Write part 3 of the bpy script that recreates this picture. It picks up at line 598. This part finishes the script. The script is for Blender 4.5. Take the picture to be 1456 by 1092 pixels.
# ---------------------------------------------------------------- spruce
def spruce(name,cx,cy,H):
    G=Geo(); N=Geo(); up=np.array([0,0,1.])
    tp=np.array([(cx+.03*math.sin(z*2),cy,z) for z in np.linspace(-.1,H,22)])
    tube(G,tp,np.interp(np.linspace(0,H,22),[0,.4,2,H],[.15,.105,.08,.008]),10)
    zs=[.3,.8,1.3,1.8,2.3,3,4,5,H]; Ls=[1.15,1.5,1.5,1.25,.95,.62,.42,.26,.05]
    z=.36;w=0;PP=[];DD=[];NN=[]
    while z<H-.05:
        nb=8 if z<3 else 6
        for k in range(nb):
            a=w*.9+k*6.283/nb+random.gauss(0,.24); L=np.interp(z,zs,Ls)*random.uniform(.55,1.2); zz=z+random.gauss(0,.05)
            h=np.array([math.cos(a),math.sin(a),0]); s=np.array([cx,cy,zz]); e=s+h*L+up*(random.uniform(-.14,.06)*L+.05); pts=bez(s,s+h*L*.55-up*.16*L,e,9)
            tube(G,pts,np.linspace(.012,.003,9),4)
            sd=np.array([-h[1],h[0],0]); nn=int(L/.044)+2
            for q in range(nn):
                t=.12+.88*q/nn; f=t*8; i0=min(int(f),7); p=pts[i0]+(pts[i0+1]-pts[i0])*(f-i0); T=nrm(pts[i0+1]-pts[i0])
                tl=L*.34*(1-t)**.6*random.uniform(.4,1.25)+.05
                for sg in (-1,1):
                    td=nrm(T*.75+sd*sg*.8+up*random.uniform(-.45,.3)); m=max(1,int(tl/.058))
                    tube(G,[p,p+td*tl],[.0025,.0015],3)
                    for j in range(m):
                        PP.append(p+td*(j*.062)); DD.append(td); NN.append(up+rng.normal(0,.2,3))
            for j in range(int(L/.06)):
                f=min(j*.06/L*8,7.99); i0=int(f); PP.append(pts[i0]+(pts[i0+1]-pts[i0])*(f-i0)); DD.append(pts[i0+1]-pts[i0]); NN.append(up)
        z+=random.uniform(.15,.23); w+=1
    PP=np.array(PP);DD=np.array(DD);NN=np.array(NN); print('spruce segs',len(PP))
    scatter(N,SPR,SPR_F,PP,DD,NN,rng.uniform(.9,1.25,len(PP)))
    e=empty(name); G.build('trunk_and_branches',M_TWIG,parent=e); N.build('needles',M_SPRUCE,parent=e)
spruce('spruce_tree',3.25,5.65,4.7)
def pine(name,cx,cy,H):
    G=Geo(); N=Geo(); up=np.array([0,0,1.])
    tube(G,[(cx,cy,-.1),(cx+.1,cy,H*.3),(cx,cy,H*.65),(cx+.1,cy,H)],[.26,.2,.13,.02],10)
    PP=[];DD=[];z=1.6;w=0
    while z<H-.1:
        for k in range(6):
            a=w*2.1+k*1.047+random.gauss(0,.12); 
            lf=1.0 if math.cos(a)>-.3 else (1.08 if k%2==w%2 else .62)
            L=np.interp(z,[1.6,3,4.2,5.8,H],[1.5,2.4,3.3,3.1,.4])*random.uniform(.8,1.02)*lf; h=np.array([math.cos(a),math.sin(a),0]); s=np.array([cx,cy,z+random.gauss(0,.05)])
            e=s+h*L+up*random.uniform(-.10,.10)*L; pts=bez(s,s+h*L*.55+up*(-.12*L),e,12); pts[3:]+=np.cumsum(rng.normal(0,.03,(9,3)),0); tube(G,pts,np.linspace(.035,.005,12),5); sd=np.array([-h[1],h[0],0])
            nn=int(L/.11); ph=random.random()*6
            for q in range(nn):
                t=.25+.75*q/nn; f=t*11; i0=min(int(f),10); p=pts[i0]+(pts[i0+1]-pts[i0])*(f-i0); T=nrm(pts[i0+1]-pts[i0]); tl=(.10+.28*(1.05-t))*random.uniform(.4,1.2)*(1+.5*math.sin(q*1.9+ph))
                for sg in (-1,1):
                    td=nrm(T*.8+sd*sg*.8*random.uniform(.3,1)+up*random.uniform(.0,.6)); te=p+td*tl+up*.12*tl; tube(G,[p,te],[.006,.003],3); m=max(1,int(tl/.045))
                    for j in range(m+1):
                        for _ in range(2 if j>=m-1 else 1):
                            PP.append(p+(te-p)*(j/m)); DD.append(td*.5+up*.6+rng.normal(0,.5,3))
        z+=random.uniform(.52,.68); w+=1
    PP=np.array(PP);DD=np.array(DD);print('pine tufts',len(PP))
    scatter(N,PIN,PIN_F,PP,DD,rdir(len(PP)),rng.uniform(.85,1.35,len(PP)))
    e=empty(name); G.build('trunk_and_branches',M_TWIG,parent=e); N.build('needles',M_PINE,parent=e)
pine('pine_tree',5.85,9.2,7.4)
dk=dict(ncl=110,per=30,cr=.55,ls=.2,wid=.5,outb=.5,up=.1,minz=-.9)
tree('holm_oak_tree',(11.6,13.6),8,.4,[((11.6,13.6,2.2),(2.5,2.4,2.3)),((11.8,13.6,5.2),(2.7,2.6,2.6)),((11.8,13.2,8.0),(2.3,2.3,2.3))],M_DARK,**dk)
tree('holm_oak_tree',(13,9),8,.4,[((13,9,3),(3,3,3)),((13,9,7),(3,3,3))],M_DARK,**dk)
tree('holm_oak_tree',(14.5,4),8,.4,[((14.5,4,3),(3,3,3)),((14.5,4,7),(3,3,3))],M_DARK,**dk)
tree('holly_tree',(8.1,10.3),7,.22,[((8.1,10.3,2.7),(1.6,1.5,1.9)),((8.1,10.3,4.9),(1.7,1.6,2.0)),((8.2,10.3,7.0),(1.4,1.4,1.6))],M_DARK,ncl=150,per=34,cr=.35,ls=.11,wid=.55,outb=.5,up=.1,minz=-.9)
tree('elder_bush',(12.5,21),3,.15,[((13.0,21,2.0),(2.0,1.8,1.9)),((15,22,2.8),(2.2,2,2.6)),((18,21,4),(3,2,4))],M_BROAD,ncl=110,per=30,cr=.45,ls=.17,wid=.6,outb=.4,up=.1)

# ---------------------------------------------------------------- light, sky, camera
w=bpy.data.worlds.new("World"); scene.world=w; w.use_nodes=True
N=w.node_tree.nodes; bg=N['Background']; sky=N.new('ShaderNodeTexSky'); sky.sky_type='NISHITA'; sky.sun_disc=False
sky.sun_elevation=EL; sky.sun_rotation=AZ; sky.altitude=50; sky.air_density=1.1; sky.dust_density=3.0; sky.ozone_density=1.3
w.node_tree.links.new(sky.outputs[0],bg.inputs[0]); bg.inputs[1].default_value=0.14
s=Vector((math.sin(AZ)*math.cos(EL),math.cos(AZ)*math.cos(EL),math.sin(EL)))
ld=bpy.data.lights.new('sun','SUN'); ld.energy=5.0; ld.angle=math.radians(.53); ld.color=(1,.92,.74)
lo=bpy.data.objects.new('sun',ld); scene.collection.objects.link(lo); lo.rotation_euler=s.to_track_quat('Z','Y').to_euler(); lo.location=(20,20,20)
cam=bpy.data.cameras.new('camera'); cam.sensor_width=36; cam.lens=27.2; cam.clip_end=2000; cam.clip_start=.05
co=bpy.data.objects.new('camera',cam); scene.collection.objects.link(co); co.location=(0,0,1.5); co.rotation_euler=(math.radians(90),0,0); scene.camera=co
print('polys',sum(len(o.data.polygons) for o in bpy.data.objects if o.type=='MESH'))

*DIRECTIVE*: Copy each line of the data exactly, leaving nothing out.

*PROBLEM SOLUTION*:
Write part 3 of the bpy script that recreates this picture. It picks up at line 598. This part finishes the script. The script is for Blender 4.5. Take the picture to be 1456 by 1092 pixels.
# ---------------------------------------------------------------- spruce
def spruce(name,cx,cy,H):
    G=Geo(); N=Geo(); up=np.array([0,0,1.])
    tp=np.array([(cx+.03*math.sin(z*2),cy,z) for z in np.linspace(-.1,H,22)])
    tube(G,tp,np.interp(np.linspace(0,H,22),[0,.4,2,H],[.15,.105,.08,.008]),10)
    zs=[.3,.8,1.3,1.8,2.3,3,4,5,H]; Ls=[1.15,1.5,1.5,1.25,.95,.62,.42,.26,.05]
    z=.36;w=0;PP=[];DD=[];NN=[]
    while z<H-.05:
        nb=8 if z<3 else 6
        for k in range(nb):
            a=w*.9+k*6.283/nb+random.gauss(0,.24); L=np.interp(z,zs,Ls)*random.uniform(.55,1.2); zz=z+random.gauss(0,.05)
            h=np.array([math.cos(a),math.sin(a),0]); s=np.array([cx,cy,zz]); e=s+h*L+up*(random.uniform(-.14,.06)*L+.05); pts=bez(s,s+h*L*.55-up*.16*L,e,9)
            tube(G,pts,np.linspace(.012,.003,9),4)
            sd=np.array([-h[1],h[0],0]); nn=int(L/.044)+2
            for q in range(nn):
                t=.12+.88*q/nn; f=t*8; i0=min(int(f),7); p=pts[i0]+(pts[i0+1]-pts[i0])*(f-i0); T=nrm(pts[i0+1]-pts[i0])
                tl=L*.34*(1-t)**.6*random.uniform(.4,1.25)+.05
                for sg in (-1,1):
                    td=nrm(T*.75+sd*sg*.8+up*random.uniform(-.45,.3)); m=max(1,int(tl/.058))
                    tube(G,[p,p+td*tl],[.0025,.0015],3)
                    for j in range(m):
                        PP.append(p+td*(j*.062)); DD.append(td); NN.append(up+rng.normal(0,.2,3))
            for j in range(int(L/.06)):
                f=min(j*.06/L*8,7.99); i0=int(f); PP.append(pts[i0]+(pts[i0+1]-pts[i0])*(f-i0)); DD.append(pts[i0+1]-pts[i0]); NN.append(up)
        z+=random.uniform(.15,.23); w+=1
    PP=np.array(PP);DD=np.array(DD);NN=np.array(NN); print('spruce segs',len(PP))
    scatter(N,SPR,SPR_F,PP,DD,NN,rng.uniform(.9,1.25,len(PP)))
    e=empty(name); G.build('trunk_and_branches',M_TWIG,parent=e); N.build('needles',M_SPRUCE,parent=e)
spruce('spruce_tree',3.25,5.65,4.7)
def pine(name,cx,cy,H):
    G=Geo(); N=Geo(); up=np.array([0,0,1.])
    tube(G,[(cx,cy,-.1),(cx+.1,cy,H*.3),(cx,cy,H*.65),(cx+.1,cy,H)],[.26,.2,.13,.02],10)
    PP=[];DD=[];z=1.6;w=0
    while z<H-.1:
        for k in range(6):
            a=w*2.1+k*1.047+random.gauss(0,.12); 
            lf=1.0 if math.cos(a)>-.3 else (1.08 if k%2==w%2 else .62)
            L=np.interp(z,[1.6,3,4.2,5.8,H],[1.5,2.4,3.3,3.1,.4])*random.uniform(.8,1.02)*lf; h=np.array([math.cos(a),math.sin(a),0]); s=np.array([cx,cy,z+random.gauss(0,.05)])
            e=s+h*L+up*random.uniform(-.10,.10)*L; pts=bez(s,s+h*L*.55+up*(-.12*L),e,12); pts[3:]+=np.cumsum(rng.normal(0,.03,(9,3)),0); tube(G,pts,np.linspace(.035,.005,12),5); sd=np.array([-h[1],h[0],0])
            nn=int(L/.11); ph=random.random()*6
            for q in range(nn):
                t=.25+.75*q/nn; f=t*11; i0=min(int(f),10); p=pts[i0]+(pts[i0+1]-pts[i0])*(f-i0); T=nrm(pts[i0+1]-pts[i0]); tl=(.10+.28*(1.05-t))*random.uniform(.4,1.2)*(1+.5*math.sin(q*1.9+ph))
                for sg in (-1,1):
                    td=nrm(T*.8+sd*sg*.8*random.uniform(.3,1)+up*random.uniform(.0,.6)); te=p+td*tl+up*.12*tl; tube(G,[p,te],[.006,.003],3); m=max(1,int(tl/.045))
                    for j in range(m+1):
                        for _ in range(2 if j>=m-1 else 1):
                            PP.append(p+(te-p)*(j/m)); DD.append(td*.5+up*.6+rng.normal(0,.5,3))
        z+=random.uniform(.52,.68); w+=1
    PP=np.array(PP);DD=np.array(DD);print('pine tufts',len(PP))
    scatter(N,PIN,PIN_F,PP,DD,rdir(len(PP)),rng.uniform(.85,1.35,len(PP)))
    e=empty(name); G.build('trunk_and_branches',M_TWIG,parent=e); N.build('needles',M_PINE,parent=e)
pine('pine_tree',5.85,9.2,7.4)
dk=dict(ncl=110,per=30,cr=.55,ls=.2,wid=.5,outb=.5,up=.1,minz=-.9)
tree('holm_oak_tree',(11.6,13.6),8,.4,[((11.6,13.6,2.2),(2.5,2.4,2.3)),((11.8,13.6,5.2),(2.7,2.6,2.6)),((11.8,13.2,8.0),(2.3,2.3,2.3))],M_DARK,**dk)
tree('holm_oak_tree',(13,9),8,.4,[((13,9,3),(3,3,3)),((13,9,7),(3,3,3))],M_DARK,**dk)
tree('holm_oak_tree',(14.5,4),8,.4,[((14.5,4,3),(3,3,3)),((14.5,4,7),(3,3,3))],M_DARK,**dk)
tree('holly_tree',(8.1,10.3),7,.22,[((8.1,10.3,2.7),(1.6,1.5,1.9)),((8.1,10.3,4.9),(1.7,1.6,2.0)),((8.2,10.3,7.0),(1.4,1.4,1.6))],M_DARK,ncl=150,per=34,cr=.35,ls=.11,wid=.55,outb=.5,up=.1,minz=-.9)
tree('elder_bush',(12.5,21),3,.15,[((13.0,21,2.0),(2.0,1.8,1.9)),((15,22,2.8),(2.2,2,2.6)),((18,21,4),(3,2,4))],M_BROAD,ncl=110,per=30,cr=.45,ls=.17,wid=.6,outb=.4,up=.1)

# ---------------------------------------------------------------- light, sky, camera
w=bpy.data.worlds.new("World"); scene.world=w; w.use_nodes=True
N=w.node_tree.nodes; bg=N['Background']; sky=N.new('ShaderNodeTexSky'); sky.sky_type='NISHITA'; sky.sun_disc=False
sky.sun_elevation=EL; sky.sun_rotation=AZ; sky.altitude=50; sky.air_density=1.1; sky.dust_density=3.0; sky.ozone_density=1.3
w.node_tree.links.new(sky.outputs[0],bg.inputs[0]); bg.inputs[1].default_value=0.14
s=Vector((math.sin(AZ)*math.cos(EL),math.cos(AZ)*math.cos(EL),math.sin(EL)))
ld=bpy.data.lights.new('sun','SUN'); ld.energy=5.0; ld.angle=math.radians(.53); ld.color=(1,.92,.74)
lo=bpy.data.objects.new('sun',ld); scene.collection.objects.link(lo); lo.rotation_euler=s.to_track_quat('Z','Y').to_euler(); lo.location=(20,20,20)
cam=bpy.data.cameras.new('camera'); cam.sensor_width=36; cam.lens=27.2; cam.clip_end=2000; cam.clip_start=.05
co=bpy.data.objects.new('camera',cam); scene.collection.objects.link(co); co.location=(0,0,1.5); co.rotation_euler=(math.radians(90),0,0); scene.camera=co
print('polys',sum(len(o.data.polygons) for o in bpy.data.objects if o.type=='MESH'))